Caves paved with linoleum

Remember those book banners whose knickers were all twisted up over this collection? I bet this week’s stories, “Baptizing” and “Epilogue: The Photographer”, really got them going.

Del has ::whispers:: met a boy.

She’s still sorting out what that means. She’s still unsure what it means to be a boy.

“He could not do otherwise; he was what he seemed. I, whose natural boundaries were so much more ambiguous, who soaked up protective coloration wherever it might be found, began to see that it might be restful to be like Jerry.”

And she’s equally uncertain what it means to be a girl, what limitations and possibilities exist for her.

“I wanted men to love me, and I wanted to think of the universe when I looked at the moon. I felt trapped, stranded; it seemed there had to be a choice where there couldn’t be a choice.”

And the instruction that she receives from her boyfriend’s mother doesn’t sit quite right with her.
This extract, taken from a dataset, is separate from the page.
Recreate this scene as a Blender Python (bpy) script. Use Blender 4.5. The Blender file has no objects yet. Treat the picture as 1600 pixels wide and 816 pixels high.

In fact, his mother’s suggestion that Del get herself fitted for a diaphragm rankles Del.

Certainly it doesn’t fit with what her own mother would have offered as advice, with what Del’s mother would have thought appropriate for a girl, for a woman.

“ firmly was she convinced that sex was something no woman — no intelligent woman — would ever submit to unless she had to. I really liked that better. It seemed more fitting, in a mother, than Jerry’s mother’s preposterous acceptance, indecent practicality.”

It’s all a bit unsettling.

And then Del meets ::whispers:: another boy.

And it’s more than unsettling: it tosses all those ideas about girlhood and womanhood to the proverbial winds.

In these stories, as in the rest of 1971’s Lives of Girls and Women (and the author’s first collection, Dance of the Happy Shades), Del simply has to make her own way. It’s ordinary and extraordinary, all at once.

“People’s lives, in Jubilee as elsewhere, were dull, simple, amazing and unfathomable — deep caves paved with kitchen linoleum.”

The Flats Road; Heirs of the Living Body MAR9
Princess Ida; Age of Faith MAR16
Changes and Ceremonies; Lives of Girls and Women MAR23
Baptizing; Epilogue: The Photographer (above)

Up next: 1974’s Something I’ve Been Meaning to Tell You
** Dates to be determined following Orange Prize Season**
Something I’ve Been Meaning To Tell You; Material
How I Met My Husband;  Walking on Water
Forgiveness in Families; Tell Me Yes or No; The Found Boat
Executioners; Marrakesh; The Spanish Lady
Winter Wind; Memorial; The Ottawa Valley



  1. Buried In Print June 2, 2014 at 2:58 pm - Reply

    Commenting after rereading Sheila Munro’s Lives of Mothers & Daughters (2001): “The section that gave her the most difficulty, the one she worked on ‘about six times as hard as the rest of the novel,’ was the book’s epilogue, ‘The Photographer’. At first she didn’t believe she could bring herself to do it – to end with Del growing up to be the writer looking back and trying to make sense of her experience – thinking it would be ‘boring and cliched.’ Then, once she started working on it, she found she couldn’t leave it out. She was writing and rewriting it over several months, even sending off another ‘final’ last page after the manuscript had been mailed to the publishers.”

  2. Buried In Print April 9, 2011 at 5:56 pm - Reply

    Cookie – If you enjoyed Runaway that much, I’d guess that you’d also really enjoy Open Secrets, not as early a work as the one above, but earlier than TMH. Perhaps you’ll stumble upon a copy.

  3. anothercookiecrumbles April 3, 2011 at 5:18 pm - Reply

    I love Alice Munro – well, the one collection that I have read by her, anyway (Runaway). There’s just something simple and plain and to-the-point about her writing, but it’s still beautiful, poetic and thought-provoking.

    I’d love to read this someday, but the next collection that I’ll be reading is Too Much Happiness (simply because it’s happily sitting on my bookshelf!).